Essentially, they have given up, sold the pass, and are ready to surrender our place in the international community as an active "player", handing over the initiative on foreign affairs to the EU, while our vassal administration deals only with internal matters. Decoded, these statements confirm our final retreat as a nation, the point where we formally cease to become an independent state and assume the role of a local authority, one province within the greater European empire.
As we pointed out yesterday, one of the defining attributes of an independent state is its control over its own foreign policy. For our establishment to sell the pass, whining about this once great country being "on the wane", and casting our lot in with "Europe" is indeed the final surrender, the acknowledgement that we are no longer an independent state.
That we should be doing this, without – it would seem – a squeak of protest from the media, or the opposition, demonstrates just how far the political process in this country has degraded. As we pointed out, in 1919, a country went to war to recover its control of foreign policy.
Those were the days when people understood the nature of statehood, and the real meaning of independence. Today, it slips from our grasp with the bulk of the population not even realising what has happened – or caring. But, whether they know or care, we are now a second-rate vassal state. We are a province of the European Empire, shortly – if the media has it right – to be ruled by the new Emperor Blair.
Thus, the EU will have achieved something neither Napoleon nor Hitler could achieve – the subjugation of the British Isles. And all without a shot being fired.
Nevertheless, the idea that, by surrendering our independence, we shall thus gain more "influence" is preposterous. The world is changing – as it always does – but the centre of power is moving away from its Eurocentric base, to the Pacific and Asia, where we see the economic dynamism and the potential for conflict that once typified Europe.
And, as the former major colonial power in the region, and the one with more troops on active duty there, other than the United States, we have in our own name, enormous influence. Furthermore, as that former colonial power, we have an institutional memory – one shared by states such as India and Pakistan – that gives us a unique status and capability.
The rest of the member states that comprise the EU are, by comparison, losers, incompetents and lightweights. None of them, as history so readily illustrates, have the capacity or understanding to become serious players in the region. We did not become "players" by accident. We had the temperament and the skills, inherent in our Anglo-Saxon heritage.
This is not unimportant. In fact, it is of vital interest. With our troops committed to Afghanistan, we are in the epicentre of a region on the brink of war. Serious commentators in both India and Pakistan are predicting that these two nations will be at war within two years. And two nuclear-armed nations at war is not a prospect any of us can regard lightly.
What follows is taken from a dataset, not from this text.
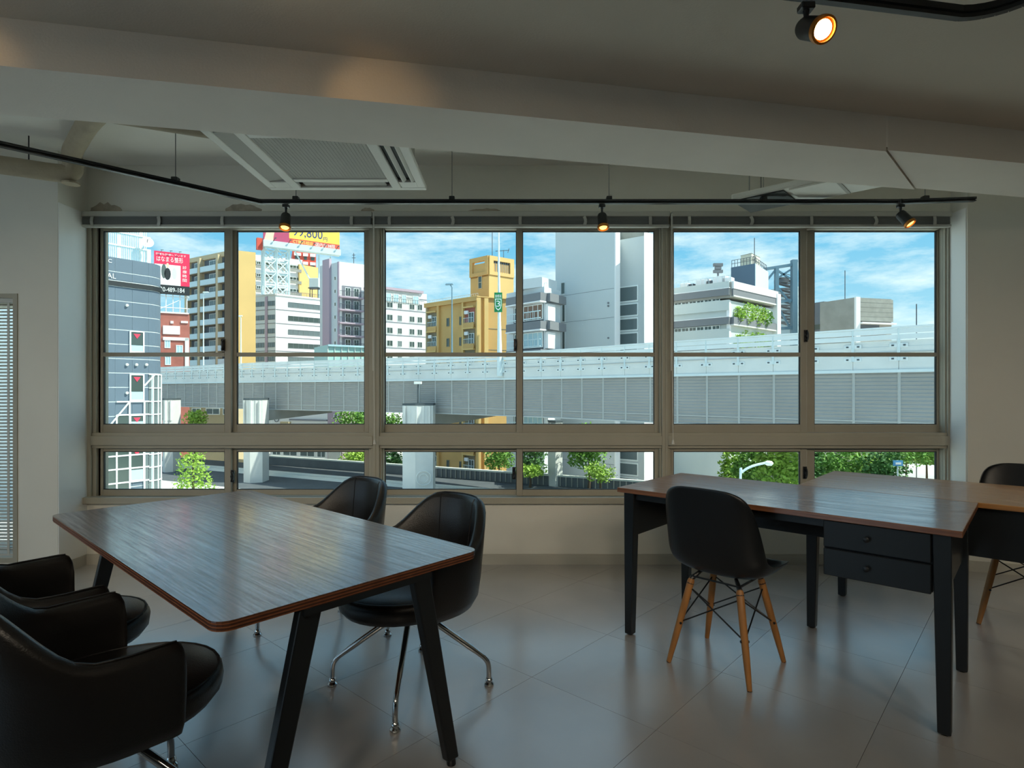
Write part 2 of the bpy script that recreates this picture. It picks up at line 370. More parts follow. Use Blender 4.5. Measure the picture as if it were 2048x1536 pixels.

The EU's incompetence in this region, its lack of weight and gravitas, renders it a bit-player of very little consequence. Yet, just at the time when British skills and diplomacy are most needed, to head off a conflagration of appalling potential consequences – with knock-on effects of global proportions – we have sold our birthright to Brussels.
It sounds so melodramatic to say that we have been betrayed by our political classes. But that is exactly what has happened. We have been betrayed. But we betray ourselves by allowing it to happen – and by not caring. And there is a price to pay. The bill will shortly be presented. We will pay, most of us not even realising why.